Faktual News Jakarta – Indeks Harga Saham Gabungan (IHSG) diprediksi masih memiliki potensi besar untuk melanjutkan tren positifnya. Optimisme ini diungkapkan oleh Head of Research and Chief Economist Mirae Asset, Rully Arya Wisnubroto, yang melihat peluang penurunan suku bunga acuan Bank Indonesia (BI) sebagai katalis utama.
Meskipun BI mempertahankan suku bunga acuan di level 4,75 persen pada Oktober lalu, Rully meyakini bahwa ruang untuk pelonggaran kebijakan moneter masih terbuka lebar. "Ke depan kami masih melihat adanya peluang berlanjutnya tren positif di pasar saham Indonesia seiring masih terbukanya kemungkinan penurunan suku bunga ke depan," ujarnya dalam riset yang dipublikasikan di Jakarta, 23 Oktober 2025.

Keputusan BI untuk menahan suku bunga memang sedikit berbeda dari ekspektasi pasar yang memperkirakan penurunan sebesar 25 basis poin (bps). Namun, Mirae Asset menilai langkah BI ini sudah sesuai dengan proyeksi internal mereka.
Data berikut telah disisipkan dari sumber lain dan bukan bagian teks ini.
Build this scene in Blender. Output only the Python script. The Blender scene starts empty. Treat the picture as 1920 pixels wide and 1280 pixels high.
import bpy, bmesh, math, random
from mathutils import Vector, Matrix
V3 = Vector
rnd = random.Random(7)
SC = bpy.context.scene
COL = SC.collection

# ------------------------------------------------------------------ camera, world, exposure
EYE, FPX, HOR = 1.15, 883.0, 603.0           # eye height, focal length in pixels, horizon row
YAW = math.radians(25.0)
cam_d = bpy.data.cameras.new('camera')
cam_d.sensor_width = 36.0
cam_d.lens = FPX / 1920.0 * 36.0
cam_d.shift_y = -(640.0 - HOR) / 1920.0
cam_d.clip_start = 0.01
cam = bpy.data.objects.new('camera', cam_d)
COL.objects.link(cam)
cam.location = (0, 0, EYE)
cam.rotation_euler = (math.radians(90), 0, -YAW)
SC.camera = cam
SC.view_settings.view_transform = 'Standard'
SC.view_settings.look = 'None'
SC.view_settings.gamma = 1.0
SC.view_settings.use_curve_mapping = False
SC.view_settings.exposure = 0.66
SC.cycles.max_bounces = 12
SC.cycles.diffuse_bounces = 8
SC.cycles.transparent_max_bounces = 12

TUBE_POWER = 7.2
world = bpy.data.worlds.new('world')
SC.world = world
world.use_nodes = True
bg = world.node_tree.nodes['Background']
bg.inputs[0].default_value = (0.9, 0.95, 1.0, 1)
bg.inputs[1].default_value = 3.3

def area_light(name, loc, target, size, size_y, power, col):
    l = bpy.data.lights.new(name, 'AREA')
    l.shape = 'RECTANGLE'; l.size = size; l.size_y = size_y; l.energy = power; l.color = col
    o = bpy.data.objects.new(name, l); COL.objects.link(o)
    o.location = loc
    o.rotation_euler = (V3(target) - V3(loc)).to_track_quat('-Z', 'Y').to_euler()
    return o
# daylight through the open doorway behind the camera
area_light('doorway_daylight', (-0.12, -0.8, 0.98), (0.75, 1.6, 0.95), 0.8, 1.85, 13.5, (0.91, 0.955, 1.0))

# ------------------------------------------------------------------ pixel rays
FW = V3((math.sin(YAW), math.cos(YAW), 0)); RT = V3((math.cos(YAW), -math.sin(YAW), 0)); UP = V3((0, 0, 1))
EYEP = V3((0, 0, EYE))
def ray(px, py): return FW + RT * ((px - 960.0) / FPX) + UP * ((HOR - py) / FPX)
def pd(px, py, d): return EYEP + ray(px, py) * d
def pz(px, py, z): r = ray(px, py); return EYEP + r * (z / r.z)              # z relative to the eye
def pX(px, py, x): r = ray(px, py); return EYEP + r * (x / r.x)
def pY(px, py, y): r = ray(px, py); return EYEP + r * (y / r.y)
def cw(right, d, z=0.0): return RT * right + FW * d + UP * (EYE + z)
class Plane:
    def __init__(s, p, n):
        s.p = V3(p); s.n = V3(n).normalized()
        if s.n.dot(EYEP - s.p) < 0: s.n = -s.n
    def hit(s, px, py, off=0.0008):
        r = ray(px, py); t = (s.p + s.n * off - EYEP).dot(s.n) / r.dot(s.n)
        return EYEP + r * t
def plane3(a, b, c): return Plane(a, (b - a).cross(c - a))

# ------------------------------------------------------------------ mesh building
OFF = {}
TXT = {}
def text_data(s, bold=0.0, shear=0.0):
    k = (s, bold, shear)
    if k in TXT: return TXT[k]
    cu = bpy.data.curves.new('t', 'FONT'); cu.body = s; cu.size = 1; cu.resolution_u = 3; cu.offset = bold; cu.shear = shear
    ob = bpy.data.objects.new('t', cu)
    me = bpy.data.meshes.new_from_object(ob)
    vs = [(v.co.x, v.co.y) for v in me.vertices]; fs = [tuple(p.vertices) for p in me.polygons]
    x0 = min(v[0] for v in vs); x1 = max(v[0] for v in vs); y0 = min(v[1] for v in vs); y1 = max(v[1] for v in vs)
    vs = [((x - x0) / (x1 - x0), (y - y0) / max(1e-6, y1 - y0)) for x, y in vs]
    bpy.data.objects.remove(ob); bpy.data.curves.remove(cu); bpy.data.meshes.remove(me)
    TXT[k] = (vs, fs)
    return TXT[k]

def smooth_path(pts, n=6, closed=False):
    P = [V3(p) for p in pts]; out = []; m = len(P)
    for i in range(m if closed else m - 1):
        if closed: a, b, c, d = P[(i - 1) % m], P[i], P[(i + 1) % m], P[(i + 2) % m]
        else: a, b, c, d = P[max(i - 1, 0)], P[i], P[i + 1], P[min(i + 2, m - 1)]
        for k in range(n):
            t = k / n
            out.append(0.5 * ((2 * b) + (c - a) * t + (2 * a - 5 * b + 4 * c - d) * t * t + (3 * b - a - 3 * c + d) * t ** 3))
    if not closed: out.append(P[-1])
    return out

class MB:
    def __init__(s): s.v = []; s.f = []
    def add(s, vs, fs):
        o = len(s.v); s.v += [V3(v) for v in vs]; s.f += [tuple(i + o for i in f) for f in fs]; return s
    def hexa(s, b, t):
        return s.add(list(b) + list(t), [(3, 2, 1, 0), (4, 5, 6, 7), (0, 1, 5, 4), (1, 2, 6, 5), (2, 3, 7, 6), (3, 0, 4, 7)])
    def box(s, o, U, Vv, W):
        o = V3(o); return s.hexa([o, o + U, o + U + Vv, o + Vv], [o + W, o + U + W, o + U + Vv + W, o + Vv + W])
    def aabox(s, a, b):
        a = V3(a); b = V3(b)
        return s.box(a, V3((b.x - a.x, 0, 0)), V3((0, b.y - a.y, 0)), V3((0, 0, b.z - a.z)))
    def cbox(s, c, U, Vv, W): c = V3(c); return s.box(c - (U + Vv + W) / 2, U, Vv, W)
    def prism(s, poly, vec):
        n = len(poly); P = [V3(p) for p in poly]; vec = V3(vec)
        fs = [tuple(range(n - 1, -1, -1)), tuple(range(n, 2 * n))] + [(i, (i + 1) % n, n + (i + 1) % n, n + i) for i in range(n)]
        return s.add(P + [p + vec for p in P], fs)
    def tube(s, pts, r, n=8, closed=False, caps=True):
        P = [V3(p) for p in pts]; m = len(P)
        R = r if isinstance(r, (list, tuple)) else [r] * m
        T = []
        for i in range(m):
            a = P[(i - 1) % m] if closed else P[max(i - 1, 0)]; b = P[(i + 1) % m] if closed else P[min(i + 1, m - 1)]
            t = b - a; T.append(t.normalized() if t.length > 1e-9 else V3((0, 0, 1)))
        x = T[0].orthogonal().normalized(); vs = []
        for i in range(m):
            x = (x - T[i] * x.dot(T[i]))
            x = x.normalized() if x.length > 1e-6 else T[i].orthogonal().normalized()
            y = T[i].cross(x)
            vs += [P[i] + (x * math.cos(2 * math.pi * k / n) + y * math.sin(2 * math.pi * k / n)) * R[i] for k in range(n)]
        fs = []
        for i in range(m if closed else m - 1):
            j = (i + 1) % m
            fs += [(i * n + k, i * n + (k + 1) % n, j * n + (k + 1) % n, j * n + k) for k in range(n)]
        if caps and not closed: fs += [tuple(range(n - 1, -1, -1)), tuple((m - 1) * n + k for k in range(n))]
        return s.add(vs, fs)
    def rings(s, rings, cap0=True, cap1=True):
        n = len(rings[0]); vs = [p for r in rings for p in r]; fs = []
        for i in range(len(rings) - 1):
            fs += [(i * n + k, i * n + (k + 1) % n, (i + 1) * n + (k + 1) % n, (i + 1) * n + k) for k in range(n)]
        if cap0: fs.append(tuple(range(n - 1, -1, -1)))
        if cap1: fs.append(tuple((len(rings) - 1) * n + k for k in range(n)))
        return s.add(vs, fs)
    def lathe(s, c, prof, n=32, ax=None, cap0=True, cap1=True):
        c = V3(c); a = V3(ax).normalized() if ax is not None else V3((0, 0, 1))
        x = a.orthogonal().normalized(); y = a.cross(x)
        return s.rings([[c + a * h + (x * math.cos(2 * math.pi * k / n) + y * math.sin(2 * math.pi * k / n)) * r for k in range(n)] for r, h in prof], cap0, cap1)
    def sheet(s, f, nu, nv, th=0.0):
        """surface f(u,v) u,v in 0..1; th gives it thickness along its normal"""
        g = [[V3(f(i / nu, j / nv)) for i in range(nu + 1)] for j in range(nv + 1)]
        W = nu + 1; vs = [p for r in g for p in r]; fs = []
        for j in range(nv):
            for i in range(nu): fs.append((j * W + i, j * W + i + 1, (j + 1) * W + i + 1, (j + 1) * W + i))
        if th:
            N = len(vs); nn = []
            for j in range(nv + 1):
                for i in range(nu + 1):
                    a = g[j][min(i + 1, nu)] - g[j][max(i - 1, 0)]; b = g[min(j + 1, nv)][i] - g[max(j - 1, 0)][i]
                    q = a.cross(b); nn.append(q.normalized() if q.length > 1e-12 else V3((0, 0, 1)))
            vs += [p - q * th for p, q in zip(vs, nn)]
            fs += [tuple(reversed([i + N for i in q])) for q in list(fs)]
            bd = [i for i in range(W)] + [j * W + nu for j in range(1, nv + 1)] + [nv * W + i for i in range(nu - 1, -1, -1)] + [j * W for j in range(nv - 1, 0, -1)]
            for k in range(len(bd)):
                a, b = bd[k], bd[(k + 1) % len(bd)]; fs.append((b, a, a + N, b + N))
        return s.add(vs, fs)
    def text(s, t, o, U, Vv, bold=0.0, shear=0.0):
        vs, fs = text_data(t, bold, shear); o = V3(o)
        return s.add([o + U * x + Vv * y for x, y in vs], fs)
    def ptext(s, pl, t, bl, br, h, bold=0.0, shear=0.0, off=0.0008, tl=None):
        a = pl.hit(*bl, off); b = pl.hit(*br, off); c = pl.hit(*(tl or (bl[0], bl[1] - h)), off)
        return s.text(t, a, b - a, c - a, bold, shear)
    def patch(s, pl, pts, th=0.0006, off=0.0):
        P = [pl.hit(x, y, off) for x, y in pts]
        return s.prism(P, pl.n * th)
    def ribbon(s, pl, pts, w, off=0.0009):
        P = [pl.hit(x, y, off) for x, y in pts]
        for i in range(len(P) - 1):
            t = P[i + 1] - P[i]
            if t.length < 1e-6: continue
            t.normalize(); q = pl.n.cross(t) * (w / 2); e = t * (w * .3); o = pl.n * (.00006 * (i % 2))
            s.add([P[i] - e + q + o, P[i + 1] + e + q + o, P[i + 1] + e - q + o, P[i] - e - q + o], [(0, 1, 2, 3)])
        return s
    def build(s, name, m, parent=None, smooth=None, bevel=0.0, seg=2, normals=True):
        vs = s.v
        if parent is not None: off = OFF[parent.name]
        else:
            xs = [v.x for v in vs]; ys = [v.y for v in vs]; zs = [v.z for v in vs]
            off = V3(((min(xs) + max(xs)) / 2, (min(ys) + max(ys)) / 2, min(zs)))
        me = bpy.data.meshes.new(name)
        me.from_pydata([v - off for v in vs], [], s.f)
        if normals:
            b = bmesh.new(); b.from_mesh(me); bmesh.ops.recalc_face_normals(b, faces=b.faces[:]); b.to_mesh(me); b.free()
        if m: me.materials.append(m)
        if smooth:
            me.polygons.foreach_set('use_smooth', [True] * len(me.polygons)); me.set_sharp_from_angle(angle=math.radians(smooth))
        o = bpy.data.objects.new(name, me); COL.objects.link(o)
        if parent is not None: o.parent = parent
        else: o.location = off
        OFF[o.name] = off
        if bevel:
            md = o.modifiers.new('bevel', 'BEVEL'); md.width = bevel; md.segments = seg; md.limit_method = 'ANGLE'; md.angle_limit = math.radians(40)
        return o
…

Rully menyoroti bahwa BI telah menurunkan suku bunga secara agresif sebesar 150 bps sejak September 2024 hingga September 2025. Sayangnya, penurunan ini belum sepenuhnya tercermin pada penurunan suku bunga Dana Pihak Ketiga (DPK) dan kredit.
"BI yang telah menurunkan suku bunga 150 bps, tapi suku bunga simpanan dan kredit, masing-masing baru turun sebanyak 36 bps dan 25 bps. Yang paling penting saat ini adalah respons perbankan untuk menurunkan suku bunga kredit sehingga transmisi kebijakan moneter dapat berjalan lebih optimal dan lebih efektif dalam mendorong pertumbuhan sektor riil," tegasnya.
Untuk mengoptimalkan transmisi moneter dan mendorong sektor riil, BI telah meluncurkan insentif baru bernama Kebijakan Insentif Likuiditas Macroprudential (KLM) yang berbasis kinerja dan berorientasi ke depan.
KLM ini merupakan penyempurnaan dari versi sebelumnya yang hanya berfokus pada realisasi kredit historis. KLM yang baru akan menilai komitmen pertumbuhan kredit ke depan serta kecepatan penurunan suku bunga kredit oleh bank.
"Dengan demikian, bank tidak hanya dinilai dari hasil masa lalu, tetapi juga dari performance projection dan policy response time," pungkas Rully.